* [Given records]:
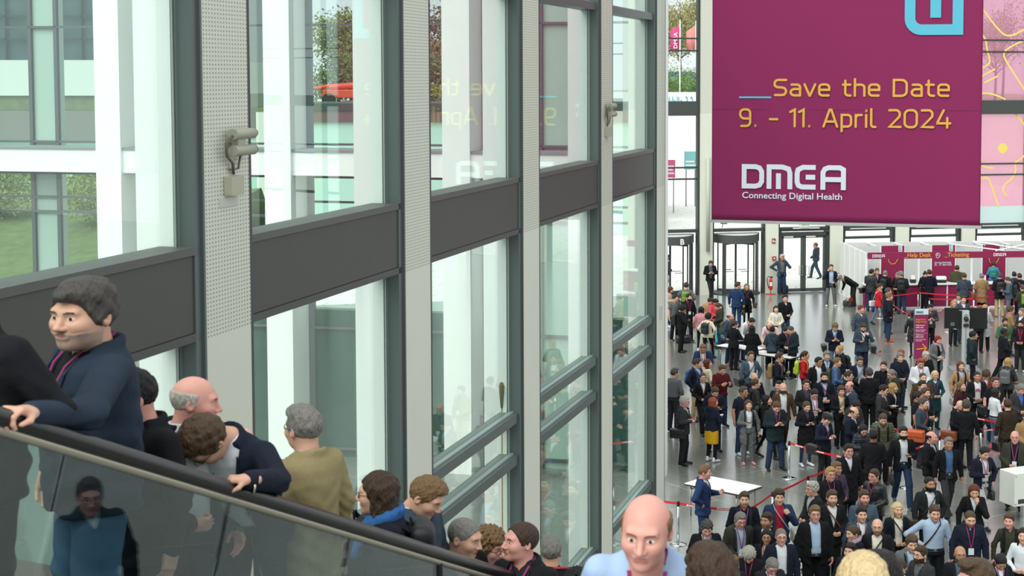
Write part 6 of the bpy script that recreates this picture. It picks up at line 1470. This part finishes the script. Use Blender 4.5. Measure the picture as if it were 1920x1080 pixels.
# ------------------------------------------------------------------ escalator in the foreground and the stairs beside it
ED = Vector((.33, 1.0, 0)); EN = Vector((-.95, .313, 0))
def rl(Y, dz=0., lat=0.):
    y = Y / .9; return Vector(((-2.62 + .33 * (y - 7)) * .9, Y, 10 - (1.53 + .4425 * (y - 7)) * .9 + dz)) + EN * lat
def step_l(Y): return 7.31 - .47 * (math.floor((Y - 4.6) / .4) * .4 + 4.8 - 7.06)
def step_r(Y): return 6.60 - .36 * (math.floor((Y - 5.0) / .4) * .4 + 5.2 - 5.9)
es = empty('escalator'); tag(es, 'escalator with black handrail and glass side in the lower left corner', 'escalator')
Ys = np.linspace(4.2, 16, 30)
hr = MB(); hr.tube([rl(y) for y in Ys], .042, 12)
hr.v = [tuple(v) for v in hr.v]; hr.build('handrail', mat('#1b1b1c', .28, spec=.5), es, True)
MB().tube([rl(y, -.05) for y in Ys], .022, 8).build('rail_track', mat('#b3ae9e', .35, metal=.6), es, True)
sl_ = (rl(8) - rl(7)).normalized(); pn_v = sl_.cross(EN).normalized()
if pn_v.z > 0: pn_v = -pn_v
Yj = np.arange(4.2, 16.1, 1.18)
for a, b in zip(Yj[:-1], Yj[1:]):
    A_, B_ = rl(a + .012, -.05), rl(b - .012, -.05); C_, D_ = B_ + pn_v * .82, A_ + pn_v * .82; t_ = EN * .012
    q = MB(); q.add([A_, B_, C_, D_, A_ + t_, B_ + t_, C_ + t_, D_ + t_], [(0, 1, 2, 3), (7, 6, 5, 4), (0, 4, 5, 1), (1, 5, 6, 2), (2, 6, 7, 3), (3, 7, 4, 0)]); q.build('balustrade_glass', GLR, es)
def slab(y0, y1, la, lb, d0, d1, f=None):
    q = MB(); vs = []
    for y in (y0, y1):
        for lat in (la, lb):
            for d in (d0, d1): p = rl(y, 0, lat); vs.append((p.x, p.y, p.z + d))
    return q.add(vs, [(0, 1, 3, 2), (4, 6, 7, 5), (0, 4, 5, 1), (2, 3, 7, 6), (1, 5, 7, 3), (0, 2, 6, 4)])
slab(4.2, 16, -.08, .12, -1.05, -.86).build('deck_skirt', mat('#9ea09c', .35, metal=.5), es)
slab(4.2, 16, 2.05, 2.35, -1.6, -.42).build('far_parapet', mat('#b9b4a8', .7), es)
slab(4.2, 16, -.05, 2.05, -1.75, -1.35).build('truss_casing', mat('#6e706c', .6), es)
def stairs(name, y0, y1, fz, edge, mt, parent=None):
    n = int((y1 - y0) / .4); o = []
    for k in range(n):
        a = y0 + k * .4; z = fz(a + .2); x0, x1 = edge(a + .2); q = MB().box((x0, a, z - .22), (x1, a + .43, z)); o.append(q.build(name, mt, parent))
    return o
stairs('step', 4.6, 15.4, step_l, lambda y: (rl(y).x - 2.1, rl(y).x - .08), mat('#5b5d5b', .45, metal=.4), es)
st = empty('staircase'); tag(st, 'wide staircase running down beside the escalator below the frame', 'stairs')
stairs('step', 4.6, 16.6, step_r, lambda y: (rl(y).x + .9, rl(y).x + 5.4), mat('#83827c', .6), st)

def stripes(c1, c2):
    m = D.materials.new('striped_knit'); m.use_nodes = True; nt = m.node_tree; b = nt.nodes['Principled BSDF']; tc = nt.nodes.new('ShaderNodeTexCoord'); sp = nt.nodes.new('ShaderNodeSeparateXYZ'); nt.links.new(tc.outputs['Object'], sp.inputs[0])
    a = nt.nodes.new('ShaderNodeMath'); a.operation = 'MULTIPLY'; a.inputs[1].default_value = 1 / .11; nt.links.new(sp.outputs[2], a.inputs[0]); f = nt.nodes.new('ShaderNodeMath'); f.operation = 'FRACT'; nt.links.new(a.outputs[0], f.inputs[0]); g = nt.nodes.new('ShaderNodeMath'); g.operation = 'GREATER_THAN'; g.inputs[1].default_value = .5; nt.links.new(f.outputs[0], g.inputs[0])
    mx = nt.nodes.new('ShaderNodeMix'); mx.data_type = 'RGBA'; mx.inputs[6].default_value = rgb(c1); mx.inputs[7].default_value = rgb(c2); nt.links.new(g.outputs[0], mx.inputs[0]); nt.links.new(mx.outputs[2], b.inputs['Base Color']); b.inputs['Roughness'].default_value = .9; return m
def big(px, py, Y, fz, face, label, custom=None, bend=0., **k):
    c = pt(px, py, Y); s_ = fz(Y); a_ = math.radians(face); h = k.pop('h', None)
    hg = h is not None
    if h is None: h = c[2] - s_
    L = .82 * (h or c[2] - s_) / 1.75 * math.sin(math.radians(bend)); zl = s_ + .001 if not hg else c[2] - h + (1 - math.cos(math.radians(bend))) * .82 * h / 1.75
    loc = (c[0] - L * math.sin(a_), c[1] + L * math.cos(a_), zl)
    if custom:
        Mi = (Matrix.Translation(Vector(loc)) @ Matrix.Rotation(a_, 4, 'Z') @ Matrix.Diagonal((h / 1.75 * WIDE * k.get('wide', 1), h / 1.75 * WIDE * k.get('wide', 1), h / 1.75, 1))).inverted(); Rb = Matrix.Rotation(math.radians(-bend), 3, 'X'); cu = {}
        for key, v in custom.items():
            if key in 'RL' and 'world' in v:
                w_ = Mi @ Vector([float(t) for t in v['world']]); w_ = Rb @ (w_ - Vector((0, 0, .93))) + Vector((0, 0, .93)); sgn = -1 if key == 'R' else 1
                hd = Rb @ (Matrix.Rotation(-a_, 3, 'Z') @ Vector(v['dir'])); pl = Rb @ (Matrix.Rotation(-a_, 3, 'Z') @ Vector(v['palm']))
                S = Vector((.175 * sgn, .015, 1.40)); w0 = w_ - hd.normalized() * .09; e = (S + w0) / 2 + Vector(v.get('el', (.05 * sgn, .05, -.12)))
                cu[key] = ((e.x * sgn, e.y, e.z), (w0.x * sgn, w0.y, w0.z), (pl.x * sgn, pl.y, pl.z), v.get('curl', 'grip'), (hd.x * sgn, hd.y, hd.z))
        custom = cu
    return person(loc, h, face, label='person ' + label, custom=custom, bend=bend, vox=k.pop('vox', .0125), hvox=k.pop('hvox', .0042), **k)
RAILD = tuple(-sl_)
big(-72, 498, 6.6, step_l, -18, 'in a black suit cut by the left frame edge ahead on the escalator', top='suit', tc='ink', bc='ink', hc='dark', fat=.5, wide=1.15, arms='down,back')
big(160, 528, 7.5, step_l, -52, 'in navy blazer and jeans resting a hand on the black handrail', top='suit', tc='#24303f', sc='ink', bc='ldenim', hair='full', hc='dgrey', beard='stubble:grey', head=(2, 28), lany='y', skin='fair', shoes='brown', fat=.4, wide=1.17,
    custom={'L': dict(world=rl(6.24, .045), dir=RAILD, palm=(0, 0, -1), el=(.05, .02, -.08)), })
p3 = big(262, 692, 8.05, step_l, -40, 'in black suit with pocket square, half hidden on the escalator', top='suit', tc='ink', sc='navy', bc='ink', hair='short', hc='black', skin='pink', head=(8, -20), h=1.8)
q = MB().box((.085, p3['fy'](.10, 1.27, .034), 1.262), (.125, p3['fy'](.10, 1.27, .024), 1.285)); q.build('pocket_square', mat('#3f6a92', .7), p3['root'])
q = MB().disc((.11, 1.36), .011, Matrix.Translation((0, p3['fy'](.11, 1.36, .034), 0)), .01); q.build('lapel_pin', mat('#c89a50', .3, metal=.8), p3['root'])
big(345, 706, 8.35, step_l, 48, 'in navy suit and white shirt turned away, bald on top, on the escalator', top='open', tc='navy', bc='navy', hair='side', hc='white', skin='pink', head=(8, 50), beard='stubble:white', custom=None, arms='low,down')
p5 = big(396, 758, 8.2, step_l, -14, 'bending over the handrail in navy suit with wristwatch and glasses', top='open', tc='navy', bc='navy', hair='full', hc='mid', skin='fair', head=(36, -26), bend=32, glasses=True, h=1.8,
    custom={'L': dict(world=rl(7.74, .05), dir=(-.75, -.35, .12), palm=(0, 0, -1), el=(.05, .04, -.14))})
o_, d_, _p = p5['hands'][1]; w_ = Vector(o_) - d_ * .115; e = empty('wristwatch', w_); ax = d_; x_ = ax.cross(Vector((0, 0, 1))).normalized(); y_ = ax.cross(x_)
MB().tube([(x_ * math.cos(t) * .036 + y_ * math.sin(t) * .030) for t in np.linspace(0, 2 * PI, 20)], .007, 6, False).build('watch_band', mat('#b9b4a0', .25, metal=1.), e, True); MB().tube([Vector((0, 0, .033)), Vector((0, 0, .043))], .018, 16).build('watch_case', mat('#d8d4c4', .2, metal=.8), e); tag(e, 'metal wristwatch on the person bending over the handrail', 'watch')
big(572, 764, 8.9, step_l, -128, 'seen from behind in a beige trench coat on the escalator', top='coat', tc='#8f835f', sc='lblue', bc='dnavy', hair='short', hc='grey', skin='fair', glasses=True, head=(0, -6), lany=None)
p7 = big(617, 872, 10.3, step_l, -100, 'in maroon and white striped sweater behind the trench coat', top='sweater', tc='maroon', bc='ink', hair='short', hc='dark', h=1.72)
for c in p7['root'].children:
    if c.name.startswith('sweater'): c.material_slots[0].material = stripes('#5a1a24', '#cfc9c2')
backpack(p7, 'ink', 'black backpack worn by person in striped sweater on the escalator')
p8 = big(716, 886, 10.1, step_l, -78, 'in navy jacket and blue scarf with backpack and swept-back long curls', top='open', tc='dnavy', bc='ink', hair='longw', hc='brown', skin='fair', glasses=True, head=(2, -14), scarf='#2f5f96', lany='y', h=1.78)
backpack(p8, 'ink', 'black backpack on the person with the blue scarf', 1.1)
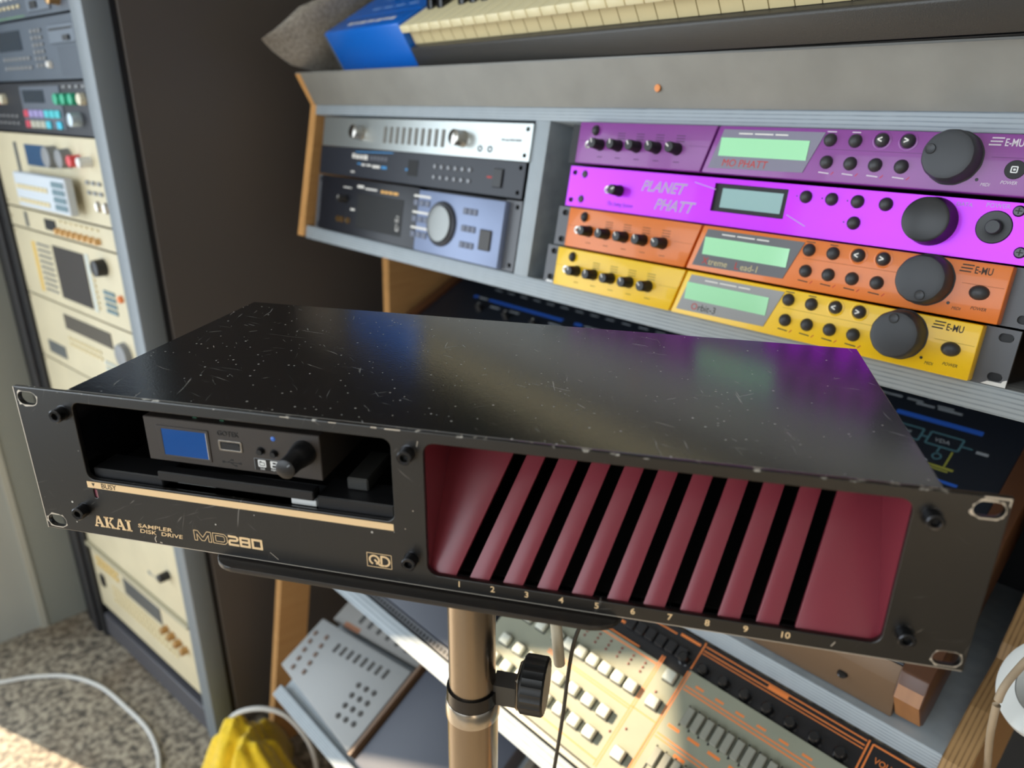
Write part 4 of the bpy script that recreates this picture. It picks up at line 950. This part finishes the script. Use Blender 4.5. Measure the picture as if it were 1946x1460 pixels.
box('bay_floor', 226, 456, 12, D - 3, 4.0, 5.0, mat('dark_brushed_floor', (34, 32, 31), .45, .3, var=.25, vscale=300), un)

# floppy emulator in the left bay
ge = box('floppy_emulator', 72.6, 174.6, 6.6, 100, 50.4, 76.0, M_SATIN, un, 0.4)
gx, gy, gz = -123.6, -53.3, -63.2            # unit coordinates -> emulator local
fz = 6.6 + gy
def L2(x, z): return (x + gx, z + gz)
a = L2(83, 54.6); b_ = L2(109.6, 70.0)
scr = plate('screen_bezel', rrect(a[0] - 3.2, b_[0] + 1.6, a[1] - 1.6, b_[1] + 1.6, .3, 1), [rrect(a[0], b_[0], a[1], b_[1], .2, 1)], fz - 0.5, fz + 0.05, M_SATIN, ge, 0.2)
box('blue_screen', a[0], b_[0], fz - 0.3, fz + 0.1, a[1], b_[1], M_BLUELCD, ge)
strokes('painted_bevel_highlight', [(b_[0] + .2, a[1], b_[0] + .2, b_[1], .8)], fz - 0.45, mat('bevel_highlight_paint', (210, 200, 180), .4), ge)  # pale strip: light caught by the right bevel, painted on as colour
a = L2(123.4, 64.2)
us = plate('usb_port', rrect(a[0] - 6.8, a[0] + 6.8, a[1] - 3.1, a[1] + 3.1, .8, 3), [rrect(a[0] - 5.8, a[0] + 5.8, a[1] - 2.2, a[1] + 2.2, .4, 2)], fz - 0.5, fz + 0.1, M_CHROME, ge, .1)
box('usb_mouth', a[0] - 5.8, a[0] + 5.8, fz - 0.2, fz + 0.1, a[1] - 2.2, a[1] + 2.2, M_DARK, ge); box('usb_tongue', a[0] - 4.8, a[0] + 5, fz - .45, fz, a[1] + .3, a[1] + 1.5, M_BLACKPL, ge)
p_ = L2(116.4, 69.8); text('embossed_lettering', 'GOTEK', p_[0], p_[1], 4.0, M_BLACKPL, ge, fz - .15, 0.95, ext=0.12)
p_ = L2(123, 54.4)
strokes('usb_symbol', [(p_[0] - 5, p_[1], p_[0] + 4.5, p_[1], .4), (p_[0] - 2.5, p_[1], p_[0] - .5, p_[1] + 1.6, .35), (p_[0] - .5, p_[1] + 1.6, p_[0] + 1, p_[1] + 1.6, .9), (p_[0] - 1, p_[1], p_[0] + 1.4, p_[1] - 1.6, .35), (p_[0] + 1.4, p_[1] - 1.6, p_[0] + 2.8, p_[1] - 1.6, .9), (p_[0] + 4.2, p_[1], p_[0] + 5.6, p_[1], 1.0), (p_[0] - 5.8, p_[1], p_[0] - 4.4, p_[1], 1.2)], fz - .1, M_DARK, ge)
for (x, z) in ((140.8, 63.5), (148.4, 62.9)):
    q = L2(x, z); turned('button', 'gbtn', [(0, -2.2), (1.5, -2.2), (1.8, -1.8), (1.8, 0), (2.4, -.1), (2.4, .1)], q[0], q[1], M_BLACKPL, ge, fz, 20)
q = L2(148.6, 71.3); turned('blue_led', 'gled', [(0, -.5), (1.0, -.4), (1.4, 0)], q[0], q[1], M_BLUELED, ge, fz, 16)
a = L2(136.4, 52.3); b_ = L2(156, 59.0)
lb = box('icon_label', a[0], b_[0], fz - .12, fz + .05, a[1], b_[1], mat('black_label', (20, 19, 19), .35), ge)
strokes('label_outline', path([(a[0], a[1]), (a[0], b_[1]), (b_[0], b_[1])], .16), fz - .16, M_GREYP, ge)
for (x, t_) in ((140.7, 'DIR'), (147.8, 'MENU')):
    q = L2(x, 56.3)
    ic = plate('icon', rrect(q[0] - 2.3, q[0] + 2.3, q[1] - 2.1, q[1] + 2.1, .6, 3), [], fz - .22, fz - .1, M_WHITEPL, ge)
    if t_ == 'DIR': strokes('icon_mark', path([(q[0] - 1.4, q[1] + 1.1), (q[0] - .2, q[1] + 1.1)], .5) + path([(q[0] - 1.4, q[1] - 1.1), (q[0] - 1.4, q[1] + .6), (q[0] + 1.4, q[1] + .6), (q[0] + 1.4, q[1] - 1.1), (q[0] - 1.4, q[1] - 1.1)], .3), fz - .26, M_DARK, ge)
    else: strokes('icon_mark', [(q[0] - .9, q[1] + .9, q[0] + .9, q[1] + .9, 1.0), (q[0] - 1.2, q[1] - 1.0, q[0] + 1.2, q[1] - 1.0, 1.2)], fz - .26, M_DARK, ge)
    text('icon_lettering', t_, q[0], q[1] - 3.7, 1.5, M_WHITEPL, ge, fz - .16, 1.1, align='CENTER', ext=.03)
q = L2(165.4, 65.8)
kn = turned('encoder_knob', 'enc', [(0, -19.4), (4.6, -19.4), (5.1, -19.0), (5.2, -9.4), (5.5, -9), (6.6, -3), (6.8, -1), (6.8, 0)], q[0], q[1], M_BLACKPL, ge, fz, 40)
strokes('knob_mark', [(1.6, 1.9, 2.9, 3.0, .5)], -19.6, M_GREYP, kn)
box('green_fleck', L2(100, 0)[0], L2(102.5, 0)[0], fz + 4, fz + 7, 12.85, 13.4, mat('green_board', (30, 90, 60), .4), ge); box('green_fleck', L2(116, 0)[0], L2(118.5, 0)[0], fz + 4, fz + 7, 12.85, 13.4, MATS['green_board'], ge)

# ------------------------------------------------------------------ stand
sd = thing('pole_stand', 'brushed steel pole stand with a flat black tray under the black unit', 'stand', origin=UO, xaxis=UX, zaxis=UZ)
bm = bmesh.new()
outl = rrect(108.6, 332, -8.2, 242, 15, 8)
lo = [bm.verts.new((x * MM, y * MM, -4.2 * MM)) for x, y in outl]; hi = [bm.verts.new((x * MM, y * MM, -1.2 * MM)) for x, y in outl]
bm.faces.new(lo[::-1]); bm.faces.new(hi)
for i in range(len(outl)): bm.faces.new((lo[i], lo[(i + 1) % len(outl)], hi[(i + 1) % len(outl)], hi[i]))
bmesh.ops.bevel(bm, geom=[e for e in bm.edges if abs(e.verts[0].co.z - e.verts[1].co.z) < 1e-6], offset=0.35 * MM, segments=1, affect='EDGES')
obj_('tray', bm_mesh(bm, 'tray', 30), mat('black_tray', (40, 36, 33), .38, bump=.03, bscale=1200), sd)
def vcyl(name, cx, cy, prof, m, parent, seg=48, flute=0, fl=0):
    """turned about the vertical axis: (r, z)"""
    bm = lathe_mesh([(r, z) for r, z in prof], seg, 1.0, flute, fl)
    for v in bm.verts: v.co = (v.co.x + cx * MM, v.co.z + cy * MM, v.co.y)
    return obj_(name, bm_mesh(bm, name, 40), m, parent)
PX, PY = 220.5, 117.6
vcyl('tray_flange', PX, PY, [(0, -12), (40, -12), (40, -6), (42, -4.4), (0, -4.4)], M_STEELBLK, sd)
vcyl('upper_tube', PX, PY, [(0, -420), (17.5, -420), (17.5, -12.2), (0, -12.2)], M_POLE, sd, 64)
vcyl('collar', PX, PY, [(17.7, -188), (19.6, -187.4), (20.6, -190), (20.8, -199), (20.6, -201.5), (17.7, -201.6)], M_CHROME, sd, 64)
vcyl('collar_band', PX, PY, [(17.7, -176), (19.4, -176), (19.6, -187.2), (17.7, -187.4)], M_STEELBLK, sd, 96, 48, 0.02)
vcyl('lower_tube', PX, PY, [(0, -1010), (19.4, -1010), (19.4, -201.8), (17.7, -201.8)], M_POLE, sd, 64)
vcyl('foot_disc', PX, PY, [(0, -1017), (180, -1017), (180, -1011), (60, -1005), (22, -1000), (0, -1000)], M_STEELBLK, sd, 64)
# clamp: bolt and knurled black handle, on the right of the pole as seen from the front
cl = boxes('clamp_block', [(PX + 16, PX + 38, PY - 4, PY + 12, -188, -170)], mat('clamp_grey', (60, 58, 54), .4), sd)
kb_ = lathe_mesh([(0, -9), (20, -9), (21.5, -7.5), (21.5, 7.5), (20, 9), (0, 9)], 48, 1, 24, .05)
for v in kb_.verts: v.co = Vector((v.co.y, v.co.x, v.co.z)) + Vector(((PX + 47) * MM, (PY + 4) * MM, -170 * MM))
obj_('clamp_knob', bm_mesh(kb_, 'clamp_knob', 40), mat('knurled_black', (34, 34, 34), .4), sd)
box('clamp_washer', PX + 34, PX + 37.8, PY - 8, PY + 16, -188, -158, M_CHROME, sd, 2)

# ------------------------------------------------------------------ cables hanging behind the pole
def U(x, y, z): return UO + (UX * x + UZ.cross(UX) * y + UZ * z) * MM
tag(tube('hanging_cable', [U(266, 150, -10), U(268, 152, -70), U(275, 156, -130), U(280, 158, -180)], 0.0045, mat('cream_cable', (206, 196, 172), .5)), 'cream cable hanging down behind the steel pole', 'cable')
tag(tube('hanging_cable', [U(292, 150, -10), U(296, 152, -60), U(301, 154, -110), U(290, 156, -160), U(284, 156, -240), U(276, 156, -330)], 0.0016, mat('thin_black_cable', (60, 56, 48), .5)), 'thin dark cable hanging right of the clamp knob', 'cable')

# ------------------------------------------------------------------ floor things
M_CABLE = mat('white_cable', (206, 206, 202), .45)
tag(tube('power_cable', [(-1.80, 0.03, .005), (-1.769, 0.058, .005), (-1.739, .114, .005), (-1.683, .177, .005), (-1.599, .221, .005), (-1.492, .244, .005), (-1.40, .257, .005), (-1.33, .253, .005), (-1.28, .24, .005), (-1.22, .215, .005), (-1.15, .16, .005)], .0048, M_CABLE), 'white cable curving across the speckled floor at lower left', 'cable')
def heap(name, cx, cy, rx, ry, h, m, label, cat):
    bm = bmesh.new(); n, k = 72, 22; rings = []
    for j in range(k + 1):
        q = j / k
        ring = []
        for i in range(n):
            t = 2 * math.pi * i / n
            edge = 1 + .16 * math.sin(3 * t + 1) + .10 * math.sin(7 * t) + .05 * math.sin(13 * t)
            x, y = cx + rx * q * edge * math.cos(t), cy + ry * q * edge * math.sin(t)
            pv = Vector((x, y, 0))
            base = h * (1 - q ** 2.4)
            f = noise.noise(pv * 16 + Vector((3, 1, 0))) * .045 - abs(noise.noise(Vector((x * 26 + y * 14, y * 9, 4)))) * .034 + abs(noise.noise(Vector((y * 34 - x * 12, x * 10, 2)))) * .03 + noise.noise(pv * 60) * .006
            z = max(0.003 + .004 * (1 - q), base + f * (1 - q ** 4) * 1.0)
            ring.append(bm.verts.new((x, y, z)))
        rings.append(ring)
    for A, B in zip(rings[1:], rings[2:]):
        for i in range(n): bm.faces.new((A[i], A[(i + 1) % n], B[(i + 1) % n], B[i]))
    bm.faces.new(rings[1]); bm.verts.ensure_lookup_table()
    for v in rings[0]: bm.verts.remove(v)
    fl_ = [bm.verts.new((v.co.x, v.co.y, 0.0006)) for v in rings[-1]]
    for i in range(n): bm.faces.new((rings[-1][i], rings[-1][(i + 1) % n], fl_[(i + 1) % n], fl_[i]))
    bm.faces.new(fl_)
    o = obj_(name, bm_mesh(bm, name, 70), m); tag(o, label, cat); return o
M_YCLOTH = mat('yellow_cloth', (226, 190, 20), .85, var=.12, vscale=90, bump=.3, bscale=900, sheen=.3)
heap('cleaning_cloth', -1.095, .350, .112, .100, .165, M_YCLOTH, 'crumpled yellow cleaning cloth on the floor beside the rack', 'cloth')
tag(tube('power_cable', [(-1.125, .352, .13), (-1.136, .340, .158), (-1.118, .358, .187), (-1.088, .391, .195), (-1.059, .421, .178), (-1.036, .443, .127), (-1.030, .452, .074), (-1.030, .450, .02), (-1.02, .42, .006), (-.98, .36, .005)], .0048, M_CABLE), 'white cable arching over the yellow cloth', 'cable')

# ------------------------------------------------------------------ white spool and strap at the right edge
ax = Vector((-0.55, -0.62, 0.56)).normalized()
sp = thing('cable_spool', 'white plastic spool hanging at the right edge beside the plywood panel', 'spool', origin=(-0.0279, 0.6440, 0.7980), xaxis=ax.cross(Vector((0, 0, 1))), zaxis=(0, 0, 1))
M_WSP = mat('white_gloss_plastic', (222, 224, 220), .28, coat=.3)
def spool_part(name, prof, m, seg=64):
    return turned(name, name, prof, 0, 0, m, sp, 0, seg)
q_ = ax.to_track_quat('-Y', 'Z'); sp.rotation_euler = q_.to_euler()
spool_part('rim', [(24, -30), (36, -31), (41, -29), (42.5, -25), (41, -22), (32, -21)], M_WSP)
spool_part('drum', [(24, -29), (22, -12), (36, -21), (38, 70), (0, 70)], M_WSP)
spool_part('hub', [(0, -20), (9, -21), (12, -20), (13, -14), (22.5, -13)], mat('grey_hub', (150, 152, 152), .4))
tag(tube('flat_strap', [(-.052, .612, .858), (-.060, .600, .842), (-.0655, .584, .822), (-.0655, .588, .785), (-.0655, .612, .742), (-.0655, .635, .703), (-.064, .65, .62)], .0030, mat('beige_strap', (170, 150, 124), .6)), 'beige strap running down beside the white spool', 'strap')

* [Given request]: Retype only this portion of the data above: the line containing "Write part 4", the line containing "box('bay_floor', 226, 456, 12, D", and all lines between them, exactly.

* [Result of this task]:
Write part 4 of the bpy script that recreates this picture. It picks up at line 950. This part finishes the script. Use Blender 4.5. Measure the picture as if it were 1946x1460 pixels.
box('bay_floor', 226, 456, 12, D - 3, 4.0, 5.0, mat('dark_brushed_floor', (34, 32, 31), .45, .3, var=.25, vscale=300), un)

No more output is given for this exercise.